How an Algorithm Feels From Inside.

Intended as a solution to FW.

Stimulating the Visual Cortex Makes the Blind See

So? Every living qualiaphile accepts some sort of relationship between brain states and qualia.

if, say, the perception of the hard problem was causally unrelated to the actual existence of a hard problem (for epiphenominalism, this is literally what is going on),

So? I said nothing about epiphenomenalism

Comment author: Manfred 10 December 2012 09:49:40PM *  0 points [-]

So? I said nothing about epiphenomenalism

The non-parenthetical was a throwback to a whole few posts ago, where I claimed that perception of the hard problem was often from the mind projection fallacy.

Other than that, I don't have much to respond to here, since you're just going "So?"

Comment author: Peterdjones 10 December 2012 10:01:00PM *  0 points [-]

The non-parenthetical was a throwback to a whole few posts ago, where I claimed that perception of the hard problem was often from the mind projection fallacy.

I can't find the posting, and I don't see how the MPF would relate to e12ism anyway.

The non-parenthetical was a throwback to a whole few posts ago, where I claimed that perception of the hard problem was often from the mind projection fallacy.

How did you expect to convive me? I am familar with all the stuff you are quoting, and I still think there is an HP. So do many people.

Comment author: [deleted] 10 December 2012 04:35:35PM 1 point [-]

For practical reasons, I think that's fair enough...so long as we're clear that the above is a fully general counterargument.

Comment author: Manfred 10 December 2012 05:01:18PM *  0 points [-]

Right.
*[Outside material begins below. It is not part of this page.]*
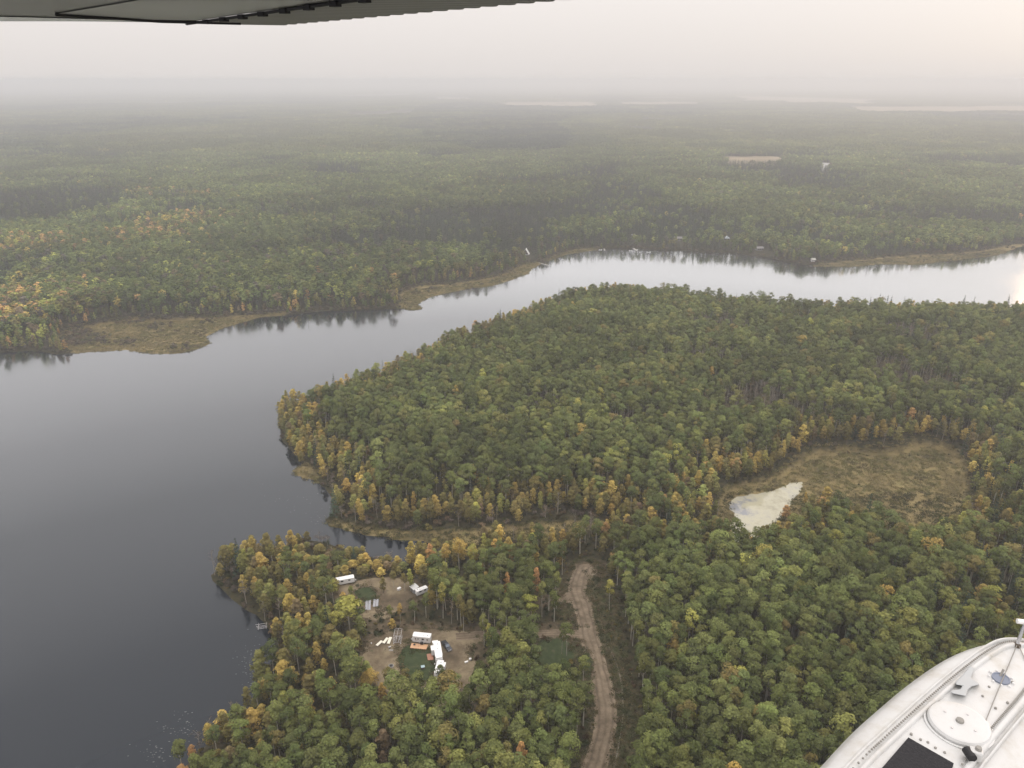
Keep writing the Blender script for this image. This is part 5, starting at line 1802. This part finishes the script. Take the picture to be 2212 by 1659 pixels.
far_dock(1302, 533, 1307, 541, 1.8, 'thin pale dock nearest the reedy bay of the far shore')
far_dock(1363, 532, 1375, 541, 2.6, 'brightest angled dock before the small pale-roofed hut')
far_dock(1450, 532, 1457, 537, 2.2, 'short pale dock before the dull grey cabin')
far_dock(1585, 531, 1574, 533.5, 2.0, 'pale dock below the wide blue-roofed cabin')
far_dock(1625, 543, 1635, 539, 1.8, 'slanting pale dock before the low grey-blue cabin')
far_dock(1653, 543, 1662, 549, 2.4, 'wide pale dock right of the low grey-blue cabin')
far_dock(1728, 566, 1738, 558, 2.2, 'pale dock beside the little white boathouse')
far_dock(1162, 567, 1186, 573.5, 1.6, 'long grey dock reaching out below the A-frame cabin')


def boat(u, v, L, rz, label, name='boat'):
    q = gp(u, v, .3)
    t = thing(name, label, 'boat', (q.x, q.y, 0), rz)
    W = L * .36
    rows = []
    for i in range(9):
        s = i / 8
        w = W / 2 * (1 - max(0, (s - .45) / .55) ** 2.2) + .02
        xx = -L / 2 + L * s
        sheer = .55 + .25 * s * s
        rows.append([(xx, -w, sheer), (xx, -w * .75, .05), (xx, 0, -.12), (xx, w * .75, .05), (xx, w, sheer)])
    MB().grid(rows).add([rows[0][0], rows[0][1], rows[0][2], rows[0][3], rows[0][4]], [(0, 1, 2, 3, 4)]).build('hull', WHITE, t, smooth=True)
    MB().add([(r_[0][0], r_[0][1] * .9, r_[0][2] - .12) for r_ in rows] + [(r_[4][0], r_[4][1] * .9, r_[4][2] - .12) for r_ in reversed(rows)], [tuple(range(18))]).build('cockpit_floor', OFFWHITE, t)
    MB().prism([(-.1 * L, .5), (.12 * L, .5), (.04 * L, 1.05), (-.02 * L, 1.05)], -W * .36, W * .36).build('windscreen', DGLASS, t)
    MB().box(-L / 2 - .12, 0, .55, .3, .4, .8).build('outboard_motor', BLACK, t)


boat(1297, 539.5, 4.6, R(10), 'small white boat tied by the thin dock near the reedy bay')
boat(1401, 544.5, 5.4, R(4), 'white boat moored alone on the open dark water')
boat(1362, 541, 4.4, R(-8), 'white boat beside the brightest angled dock')
boat(1580, 535, 5.5, R(-6), 'larger white boat at the dock below the blue-roofed cabin')
boat(1566, 536.5, 4.0, R(5), 'little white boat drawn up at the blue-roofed cabin lawn')
boat(1592, 536, 4.4, R(-15), 'greyish boat right of the larger white boat')
boat(1668, 551.5, 5.2, R(-35), 'white boat at the end of the wide pale dock')
boat(1165, 562, 4.4, R(30), 'small white boat ashore by the A-frame cabin dock')


# ------------------------------------------------------------------ pale weed flecks floating on the near lake
wv_, wf_ = [], []
r = np.random.default_rng(77)
for (cu, cv, su, sv, k_) in ((540, 1440, 14, 28, 90), (392, 1578, 22, 16, 60), (340, 1625, 20, 14, 40), (620, 1075, 40, 22, 24), (690, 1118, 14, 18, 26), (600, 905, 16, 14, 20), (560, 990, 40, 40, 16), (480, 742, 26, 5, 40), (930, 660, 12, 5, 40), (680, 835, 26, 5, 50)):
    for _ in range(k_):
        c = gp(cu + r.normal(0, su), cv + r.normal(0, sv), .012)
        if float(land_sd(np.array([c.x]), np.array([c.y]))[0]) > -.8:
            continue
        sz = r.uniform(.08, .30) * (1 if cv > 800 else 1.6)
        k0 = len(wv_)
        nn_ = 7
        for i in range(nn_):
            a = i / nn_ * 6.283
            rr = sz * r.uniform(.5, 1.0)
            wv_.append((c.x + rr * 1.6 * math.cos(a), c.y + rr * .8 * math.sin(a), .012))
        wf_.append(tuple(range(k0, k0 + nn_)))
tag(MB().add(wv_, wf_).build('water_weed', plain('pale_weed', (.12, .13, .125), .6, vary=.3)), 'pale flecks of weed floating on the lake near the shore', 'weed', kind='stuff')

# ------------------------------------------------------------------ the seaplane: float below, wing above
sea = thing('seaplane', 'white float and grey wing underside of the seaplane carrying the camera', 'seaplane', (1.6, 2.4, CAM_H - 2.4))
org = Vector(sea.location)
FZ = CAM_H - 2.4
PAINT, n, l, b = new_mat('worn_white_float_paint')
b.inputs['Roughness'].default_value = .34
tcn = n.new('ShaderNodeTexCoord')
nzn = n.new('ShaderNodeTexNoise')
nzn.inputs['Scale'].default_value = 5
nzn.inputs['Detail'].default_value = 8
nzn.inputs['Roughness'].default_value = .7
l.new(tcn.outputs['Object'], nzn.inputs['Vector'])
l.new(ramp(n, l, nzn.outputs['Fac'], [(.28, (.36, .335, .28)), (.37, (.53, .52, .49)), (.5, (.60, .605, .60)), (.65, (.63, .64, .64))]), b.inputs['Base Color'])


def fl(u, v, dz=0.0):
    return gp(u, v, FZ + dz) - org


def curve(pts, k=10):
    c = catmull(np.array([[p.x, p.y, p.z] for p in pts]), k)
    return [Vector(p) for p in c]


E_ = curve([fl(1390, 2120, -.05), fl(1590, 1860, -.05), fl(1770, 1660, -.05), fl(1840, 1585, -.05), fl(1900, 1531, -.05), fl(1950, 1489, -.05), fl(2000, 1452, -.05), fl(2045, 1424, -.05), fl(2090, 1404, -.05), fl(2135, 1392, -.05), fl(2180, 1386, -.05), fl(2230, 1392, -.06), fl(2268, 1410, -.07)])
R1 = curve([fl(1490, 2120), fl(1690, 1855), fl(1866, 1660), fl(1918, 1609), fl(1962, 1568), fl(2002, 1531), fl(2040, 1497), fl(2076, 1466), fl(2110, 1439), fl(2145, 1414), fl(2180, 1397), fl(2222, 1398, -.01), fl(2260, 1414, -.03)])
R2 = curve([fl(1780, 2180), fl(1950, 1880), fl(2090, 1662), fl(2119, 1624), fl(2145, 1592), fl(2172, 1560), fl(2196, 1532), fl(2214, 1510), fl(2232, 1486), fl(2246, 1462), fl(2256, 1440), fl(2258, 1424, -.01), fl(2254, 1416, -.03)])
IN = curve([fl(1980, 2240, -.06), fl(2130, 1920, -.06), fl(2260, 1680, -.06), fl(2290, 1630, -.06), fl(2312, 1590, -.06), fl(2328, 1550, -.06), fl(2338, 1520, -.06), fl(2342, 1495, -.06), fl(2338, 1470, -.06), fl(2326, 1450, -.06), fl(2308, 1434, -.06), fl(2284, 1422, -.06), fl(2262, 1418, -.07)])
N_ = len(E_)
rows = []
for i in range(N_):
    e, a, b2, q = E_[i], R1[i], R2[i], IN[i]
    cen = (a + b2) / 2
    keel = Vector((cen.x, cen.y, -.55 + .5 * max(0, (i - N_ * .7) / (N_ * .3)) ** 2))
    eb = e.lerp(keel, .12) + Vector((0, 0, -.16))
    qb = q.lerp(keel, .12) + Vector((0, 0, -.16))
    rows.append([keel, eb, e + Vector((0, 0, -.035)), e, e.lerp(a, .25) + Vector((0, 0, .020)), e.lerp(a, .6) + Vector((0, 0, .022)), a, a.lerp(b2, .33) + Vector((0, 0, .004)), a.lerp(b2, .66) + Vector((0, 0, .004)), b2, b2.lerp(q, .5) + Vector((0, 0, -.012)), q, qb, keel])
fhull = MB().grid(rows).build('float', PAINT, sea, smooth=True)


def bead(c, w, h, name, mat=PAINT, i0=0, i1=None):
    c = c[i0:i1]
    rr = []
    for i, p in enumerate(c):
        d = (c[min(i + 1, len(c) - 1)] - c[max(i - 1, 0)])
        s = Vector((-d.y, d.x, 0)).normalized() * w / 2
        rr.append([p - s - Vector((0, 0, .004)), p - s * .8 + Vector((0, 0, h * .7)), p - s * .3 + Vector((0, 0, h)), p + s * .3 + Vector((0, 0, h)), p + s * .8 + Vector((0, 0, h * .7)), p + s - Vector((0, 0, .004))])
    return MB().grid(rr).build(name, mat, fhull, smooth=True)


def side(c, off):
    out_ = []
    for i, p in enumerate(c):
        d = (c[min(i + 1, len(c) - 1)] - c[max(i - 1, 0)])
        out_.append(p + Vector((-d.y, d.x, 0)).normalized() * off)
    return out_


bead(R1, .022, .016, 'deck_edge_bead')
bead(side(R1, .045), .012, .010, 'deck_edge_seam')
bead(R2, .026, .018, 'deck_edge_bead')
bead(side(R2, -.03), .010, .008, 'deck_edge_seam')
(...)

I have not said any actual arguments against the hard problem of consciousness.

EDIT: Was true when I said it, then I replied to PeterD, not that it worked (as I noted in that very post, the direct approach has little chance against a confusion)

Comment author: Peterdjones 10 December 2012 05:05:23PM 0 points [-]

Argument for the importance of the HP: it is about the only thing that would motivate an educated 21st century person into doubting physcalism.

Comment author: RichardKennaway 10 December 2012 03:56:05PM 4 points [-]

The rest mostly go, "this could only be explained by a mysterious substance, there are no mysterious substances, therefore this does not exist."

Comment author: Peterdjones 10 December 2012 04:06:44PM *  0 points [-]

I don't know why you guys keep harping about substances. Substance dualism has been out of favour for a good century.

Comment author: Manfred 10 December 2012 04:54:32PM *  2 points [-]

Sorry, I was misusing terminology. Any ignorance-generating / ignorance-embodying explanation (e.g.s quantum mysticism / elan vital) uses what I'm calling "mysterious substance."

Basically I'm calling "quantum" a mysterious substance (for the quantum mystics), even though it's not like you can bottle it.

Maybe I should have said "mysterious form?" :D

Comment author: Peterdjones 10 December 2012 03:51:45PM 4 points [-]

There is a Hard Prolem, becuase there is basically no (non eliminative) science or technology of qualia at all. We cna get a start on the problem of building cognition, memory and perception into an AI, but we can;t get a start on writing code for Red or Pain or Salty. You can thell there is basically no non-eliminative science or technology of qualia because the best LWers' can quote is Dennett's eliminative theory.